(21 de septiembre, 2013)
Burgos – Hontanas: 32,17 km
A Roncesvalles: 298,93 km
A Santiago de Compostela: 461,88 km
Con los víveres que había comprado ayer, me preparo un bocadillo de jamón y queso antes de salir a caminar, para no detenerme por el camino, porque hoy la jornada será larga. La guía proponía 21,41 kilómetros hasta Hornillos del Camino, pero allí los albergues tienen mala prensa y decido avanzar hasta Hontanas, más de 32 kilómetros, donde se encuentra el albergue El Puntido. Reservo con los colegas madrileños una habitación de tres que resulta la mejor o una de las mejores hasta hoy. Salgo a las seis y media. Tras una pequeña confusión que me hace errar el camino a la salida de Burgos, lo reencuentro y continúo. Hora y media más tarde me pasará por el lado un ciclista, nada extraordinario en este camino si no fuera porque el ciclista viene haciendo equilibrio, con mochila y todo, sobre una bicicleta de una sola rueda. Es el peregrino más original que he visto hasta ahora. Colinas, sembrados, extensos campos de cereales. Estamos ya en plena Castilla.

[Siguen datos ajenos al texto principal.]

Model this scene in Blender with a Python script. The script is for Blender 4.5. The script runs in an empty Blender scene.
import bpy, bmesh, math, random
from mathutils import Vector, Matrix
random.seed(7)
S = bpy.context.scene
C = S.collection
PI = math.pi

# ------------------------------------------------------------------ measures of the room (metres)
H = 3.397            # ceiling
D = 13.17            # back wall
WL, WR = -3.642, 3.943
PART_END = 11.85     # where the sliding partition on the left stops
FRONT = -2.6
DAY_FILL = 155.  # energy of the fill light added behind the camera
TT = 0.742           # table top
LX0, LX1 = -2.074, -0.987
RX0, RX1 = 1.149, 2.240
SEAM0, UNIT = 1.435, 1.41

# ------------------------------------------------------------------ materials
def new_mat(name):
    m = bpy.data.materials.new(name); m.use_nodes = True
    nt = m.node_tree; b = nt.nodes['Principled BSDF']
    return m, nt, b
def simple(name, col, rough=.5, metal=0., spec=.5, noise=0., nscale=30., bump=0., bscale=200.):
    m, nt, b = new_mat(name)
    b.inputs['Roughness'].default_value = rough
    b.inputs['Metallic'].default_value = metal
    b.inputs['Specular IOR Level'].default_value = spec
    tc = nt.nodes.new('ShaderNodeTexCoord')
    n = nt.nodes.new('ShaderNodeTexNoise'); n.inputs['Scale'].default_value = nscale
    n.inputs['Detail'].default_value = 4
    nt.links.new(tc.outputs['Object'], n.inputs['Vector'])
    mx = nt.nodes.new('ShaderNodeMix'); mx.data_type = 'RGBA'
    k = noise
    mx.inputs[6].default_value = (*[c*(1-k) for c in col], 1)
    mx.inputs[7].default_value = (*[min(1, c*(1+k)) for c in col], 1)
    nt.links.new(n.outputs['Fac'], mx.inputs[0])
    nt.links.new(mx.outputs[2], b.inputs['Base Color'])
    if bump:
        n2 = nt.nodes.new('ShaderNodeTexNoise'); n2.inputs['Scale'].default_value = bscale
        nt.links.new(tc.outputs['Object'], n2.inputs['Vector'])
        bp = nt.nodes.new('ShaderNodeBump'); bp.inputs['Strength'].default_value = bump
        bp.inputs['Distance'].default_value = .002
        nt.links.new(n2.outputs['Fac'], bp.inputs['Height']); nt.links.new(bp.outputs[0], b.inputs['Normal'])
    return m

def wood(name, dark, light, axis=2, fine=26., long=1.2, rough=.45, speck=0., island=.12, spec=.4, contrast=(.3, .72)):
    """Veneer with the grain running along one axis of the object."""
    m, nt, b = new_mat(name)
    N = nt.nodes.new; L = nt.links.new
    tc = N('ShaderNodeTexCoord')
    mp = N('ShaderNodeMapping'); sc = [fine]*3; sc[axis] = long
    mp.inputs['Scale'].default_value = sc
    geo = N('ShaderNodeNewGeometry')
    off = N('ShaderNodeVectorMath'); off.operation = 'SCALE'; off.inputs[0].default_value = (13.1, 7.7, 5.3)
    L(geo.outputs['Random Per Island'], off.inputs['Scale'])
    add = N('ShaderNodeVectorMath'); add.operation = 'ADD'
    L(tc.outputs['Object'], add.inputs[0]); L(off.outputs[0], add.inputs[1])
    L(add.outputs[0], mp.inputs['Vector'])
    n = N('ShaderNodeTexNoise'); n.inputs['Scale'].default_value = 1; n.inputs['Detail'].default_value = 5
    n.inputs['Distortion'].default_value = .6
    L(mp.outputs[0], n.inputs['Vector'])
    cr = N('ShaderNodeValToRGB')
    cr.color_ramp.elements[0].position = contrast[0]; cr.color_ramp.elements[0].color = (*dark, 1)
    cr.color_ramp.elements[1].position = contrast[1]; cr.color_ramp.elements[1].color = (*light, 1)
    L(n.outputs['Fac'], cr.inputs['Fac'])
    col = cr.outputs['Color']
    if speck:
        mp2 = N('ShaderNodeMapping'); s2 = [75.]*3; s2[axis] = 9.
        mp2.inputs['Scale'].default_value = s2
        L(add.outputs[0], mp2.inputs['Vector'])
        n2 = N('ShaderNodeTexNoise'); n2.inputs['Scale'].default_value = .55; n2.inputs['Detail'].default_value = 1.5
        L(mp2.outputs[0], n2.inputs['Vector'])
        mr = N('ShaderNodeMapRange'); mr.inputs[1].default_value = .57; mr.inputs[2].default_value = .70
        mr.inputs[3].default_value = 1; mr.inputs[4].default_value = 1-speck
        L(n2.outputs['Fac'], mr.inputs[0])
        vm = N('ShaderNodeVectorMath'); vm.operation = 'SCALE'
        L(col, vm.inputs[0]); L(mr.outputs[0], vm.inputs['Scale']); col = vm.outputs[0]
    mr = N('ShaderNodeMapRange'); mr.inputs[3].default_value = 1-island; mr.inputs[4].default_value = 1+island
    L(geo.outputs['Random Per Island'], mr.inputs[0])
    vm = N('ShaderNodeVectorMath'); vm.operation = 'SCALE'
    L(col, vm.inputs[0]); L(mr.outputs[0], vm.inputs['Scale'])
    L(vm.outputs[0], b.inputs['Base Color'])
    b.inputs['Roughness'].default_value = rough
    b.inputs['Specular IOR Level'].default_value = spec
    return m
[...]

Comparto un tramo del camino con un coreano menudo, bajito, protestante, y contemporáneo mío (días más, días menos), aunque nadie le echaría más de cincuenta. Me pregunta de dónde soy, y aunque le respondo Cuba, Caribbean Sea, Island, insiste en pensar que soy irlandés. Necesito enumerar todos los tópicos. Havana, mojito, ron, mulatas, tabaco, todo menos quién tú sabes, y al fin se entera de que soy de otra isla.
En esta tierra cerealera, con frecuencia el camino hace un giro para evitar un campo. Yo aprovecho para tirar en diagonal, no sólo por el teorema de Pitágoras, sino por el placer de ir pisando la tierra roturada y los tallos recién cortados. De niño me habría dado incluso más gusto. Es el tipo de alfombra que regala Castilla de vez en cuando.
Con bastante regularidad, tropezamos con alguien que va vestido de peregrino, con su mochila y su esterilla, pero lleva un saco negro de polietileno donde va echando papeles, plásticos, envoltorios que algunos desaprensivos arrojan al camino. Voluntarios, contratados, espontáneos, no tengo ni idea. Pero lo cierto es que la brigada de limpieza del camino aparece en los tramos más disímiles, a las afueras de una ciudad o en un espeso bosque de Navarra.
Observo las pirámides de piedra castellanoleonesas que parecen marcar el inicio de los sembrados. Erigidas con las piedras que han arrancado a los campos hasta convertirlos en estos jardines de trigo y cebada. Colinas y más colinas, como si surfeármos sobre nuestras botas en un interminable oleaje dorado que deslumbra al sol de la mañana. Es Castilla en estado puro.
El último tramo, pasado Hornillos del Camino, más de diez kilómetros, se me hace interminable en este paisaje repetitivo. Paso a doscientos metros de San Bol donde, según me contarán mañana, el albergue no tiene luz eléctrica ni agua caliente, pero todo se hace en comunidad, lo que algunos llaman el verdadero espíritu del camino.
Un cartel anuncia que el pueblo se encuentra a dos kilómetros, pero no se ve por ninguna parte. Otro cartel, más adelante, lo anuncia en 500 metros, pero o los carteles son una broma pesada o el pueblo es subterráneo, algo que finalmente se confirma. Llego por fin a los bordes de un profundo valle en cuyo centro se encuentra el pueblo, invisible hasta que lo alcanzas. Ni siquiera la cúpula de la iglesia alcanza los bordes del valle. El pueblo es simpático y se nota en su dinámica que el Camino le ha otorgado una nueva vida. El centro de la movida es nuestro albergue y su bar que mantiene hasta las nueve de la noche, hora de cierre, una notable afluencia de público, como si todo el pueblo y todos los peregrinos se dieran cita allí.